I tested my PCB milling capability the other day by pulling apart one of the kids felt tip pens and putting just the felt nib into the chuck of the drill on the Darwin.
Ran up the “old” Darwin software and setup the Z axis so that the bed was fully up (normally fully down for plastic printing) even then I had to put an extra block of wood on the deck to get the felt nib to touch the A4 sheet of paper that I had taped to the block of wood.
Loaded an example PCB layout and printed it using Pronterface after a little fiddling with the profile setup for Milling.
It worked surprisingly well other than my Z axis did not appear to move at all in fact I could hear the stepper stalling when it was supposed to be lifting the drill up and moving to the next mill point.

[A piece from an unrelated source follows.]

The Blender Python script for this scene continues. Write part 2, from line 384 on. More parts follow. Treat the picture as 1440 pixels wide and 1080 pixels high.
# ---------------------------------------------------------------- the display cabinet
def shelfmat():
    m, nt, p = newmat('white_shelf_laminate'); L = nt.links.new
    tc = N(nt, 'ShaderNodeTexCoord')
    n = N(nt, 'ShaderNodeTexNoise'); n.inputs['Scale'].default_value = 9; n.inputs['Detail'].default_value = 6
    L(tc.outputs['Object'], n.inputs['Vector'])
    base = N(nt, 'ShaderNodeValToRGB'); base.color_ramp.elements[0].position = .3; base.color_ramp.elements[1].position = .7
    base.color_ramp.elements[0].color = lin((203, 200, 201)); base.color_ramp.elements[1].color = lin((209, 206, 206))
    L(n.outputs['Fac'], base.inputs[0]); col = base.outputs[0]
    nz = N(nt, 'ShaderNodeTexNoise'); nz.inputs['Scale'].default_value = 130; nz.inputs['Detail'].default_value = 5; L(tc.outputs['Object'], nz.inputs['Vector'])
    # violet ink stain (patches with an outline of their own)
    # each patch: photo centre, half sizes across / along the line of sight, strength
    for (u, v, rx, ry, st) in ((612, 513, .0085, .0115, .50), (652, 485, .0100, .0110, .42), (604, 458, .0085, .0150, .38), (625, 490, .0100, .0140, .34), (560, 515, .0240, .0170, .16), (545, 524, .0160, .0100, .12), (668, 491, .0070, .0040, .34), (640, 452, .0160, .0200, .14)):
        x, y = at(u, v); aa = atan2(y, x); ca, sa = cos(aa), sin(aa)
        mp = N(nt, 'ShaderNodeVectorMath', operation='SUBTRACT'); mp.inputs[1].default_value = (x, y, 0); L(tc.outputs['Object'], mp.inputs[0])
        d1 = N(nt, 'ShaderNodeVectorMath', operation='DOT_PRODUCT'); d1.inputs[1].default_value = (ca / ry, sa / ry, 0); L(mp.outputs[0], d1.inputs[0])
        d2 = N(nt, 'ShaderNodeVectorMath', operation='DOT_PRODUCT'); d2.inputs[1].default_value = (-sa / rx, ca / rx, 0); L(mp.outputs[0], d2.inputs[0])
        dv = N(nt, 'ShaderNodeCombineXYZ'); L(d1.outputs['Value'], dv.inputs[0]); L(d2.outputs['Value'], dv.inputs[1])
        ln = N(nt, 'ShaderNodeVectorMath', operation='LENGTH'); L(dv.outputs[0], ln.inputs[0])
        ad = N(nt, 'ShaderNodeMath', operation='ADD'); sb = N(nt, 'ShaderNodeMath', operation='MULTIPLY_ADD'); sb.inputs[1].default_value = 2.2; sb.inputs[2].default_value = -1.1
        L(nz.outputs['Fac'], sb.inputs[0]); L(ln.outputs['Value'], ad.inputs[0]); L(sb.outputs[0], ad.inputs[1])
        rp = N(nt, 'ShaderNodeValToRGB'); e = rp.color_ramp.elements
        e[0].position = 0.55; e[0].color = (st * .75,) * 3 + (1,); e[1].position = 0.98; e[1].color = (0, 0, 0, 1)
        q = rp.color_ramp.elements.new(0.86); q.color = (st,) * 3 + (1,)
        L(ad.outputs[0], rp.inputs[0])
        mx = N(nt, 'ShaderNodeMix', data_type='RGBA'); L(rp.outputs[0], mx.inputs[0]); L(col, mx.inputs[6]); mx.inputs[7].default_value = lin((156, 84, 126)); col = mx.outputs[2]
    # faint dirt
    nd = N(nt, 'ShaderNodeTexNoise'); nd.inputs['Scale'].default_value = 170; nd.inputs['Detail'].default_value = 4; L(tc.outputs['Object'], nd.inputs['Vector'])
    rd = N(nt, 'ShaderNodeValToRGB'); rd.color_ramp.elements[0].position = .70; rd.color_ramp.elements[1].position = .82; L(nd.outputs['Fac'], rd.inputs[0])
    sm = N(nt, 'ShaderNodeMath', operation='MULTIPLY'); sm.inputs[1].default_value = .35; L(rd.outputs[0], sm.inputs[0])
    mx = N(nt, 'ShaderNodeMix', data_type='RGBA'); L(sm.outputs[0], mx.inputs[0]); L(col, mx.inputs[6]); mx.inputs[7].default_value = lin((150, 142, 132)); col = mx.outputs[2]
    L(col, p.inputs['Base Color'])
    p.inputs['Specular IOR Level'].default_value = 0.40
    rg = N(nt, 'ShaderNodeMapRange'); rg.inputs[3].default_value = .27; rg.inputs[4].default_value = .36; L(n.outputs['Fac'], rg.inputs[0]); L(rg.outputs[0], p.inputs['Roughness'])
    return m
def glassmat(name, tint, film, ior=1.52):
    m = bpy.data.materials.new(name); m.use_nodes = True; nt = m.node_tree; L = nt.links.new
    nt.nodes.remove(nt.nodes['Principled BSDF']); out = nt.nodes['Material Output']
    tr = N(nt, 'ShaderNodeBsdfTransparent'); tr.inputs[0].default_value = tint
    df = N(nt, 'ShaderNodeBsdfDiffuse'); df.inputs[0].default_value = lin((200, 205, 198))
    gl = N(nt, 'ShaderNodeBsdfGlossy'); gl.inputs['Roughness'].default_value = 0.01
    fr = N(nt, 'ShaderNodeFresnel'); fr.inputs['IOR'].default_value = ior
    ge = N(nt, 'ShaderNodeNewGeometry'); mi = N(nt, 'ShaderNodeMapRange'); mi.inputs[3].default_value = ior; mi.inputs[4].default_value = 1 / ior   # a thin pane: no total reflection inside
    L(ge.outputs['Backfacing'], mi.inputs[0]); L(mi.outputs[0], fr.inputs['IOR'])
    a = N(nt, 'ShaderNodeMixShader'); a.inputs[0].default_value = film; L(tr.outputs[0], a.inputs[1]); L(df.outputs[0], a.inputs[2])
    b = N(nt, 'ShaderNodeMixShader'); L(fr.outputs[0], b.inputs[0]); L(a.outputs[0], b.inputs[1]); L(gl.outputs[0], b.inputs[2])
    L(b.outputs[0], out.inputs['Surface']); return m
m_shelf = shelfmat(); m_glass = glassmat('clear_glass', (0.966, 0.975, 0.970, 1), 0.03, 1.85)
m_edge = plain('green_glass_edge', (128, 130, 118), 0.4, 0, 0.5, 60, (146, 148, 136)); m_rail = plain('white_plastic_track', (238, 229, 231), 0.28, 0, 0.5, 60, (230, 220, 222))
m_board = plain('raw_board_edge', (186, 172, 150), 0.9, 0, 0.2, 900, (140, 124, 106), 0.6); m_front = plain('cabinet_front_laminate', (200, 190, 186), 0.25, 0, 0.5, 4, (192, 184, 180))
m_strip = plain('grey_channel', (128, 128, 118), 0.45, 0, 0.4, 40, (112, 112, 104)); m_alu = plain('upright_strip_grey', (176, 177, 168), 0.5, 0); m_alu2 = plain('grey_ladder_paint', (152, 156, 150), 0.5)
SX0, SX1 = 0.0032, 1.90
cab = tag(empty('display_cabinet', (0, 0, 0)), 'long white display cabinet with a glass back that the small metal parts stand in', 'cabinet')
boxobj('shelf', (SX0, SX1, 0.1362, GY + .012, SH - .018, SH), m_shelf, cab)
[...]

I remember that I had these sorts of problems with the Z-axis before when I was trying to print plastic and I solved it by setting the “Limit” to 1mm I tried this on the new milling profile but alas it did not work, this got me to thinking that there is no reason not to upgrade the firmware on my old G3 set now as if I am not printing plastic then I won’t need the extruder at all and this was the key reason I could not upgrade to marlin firmware before, because it does not support RS485 driven Darwin style extruders at all, if I want to print plastic using this G3 set I will have to bodge a G3+ adapter together so that I can drive the additional extruder stepper directly from the motherboard.
As yet I have not tried this I will attempt to change the firmware to Marlin and see if this cures the Z axis stalling problem without the need to use limit  function in SFACT.
If all goes well I may be milling PCB’s sooner rather than later, although I have read online that Darwins are not stable enough to do any sort of milling, I am still going to try and set it up for just PCB milling, if it does not work at all it may well sound the death-knell for the Darwin.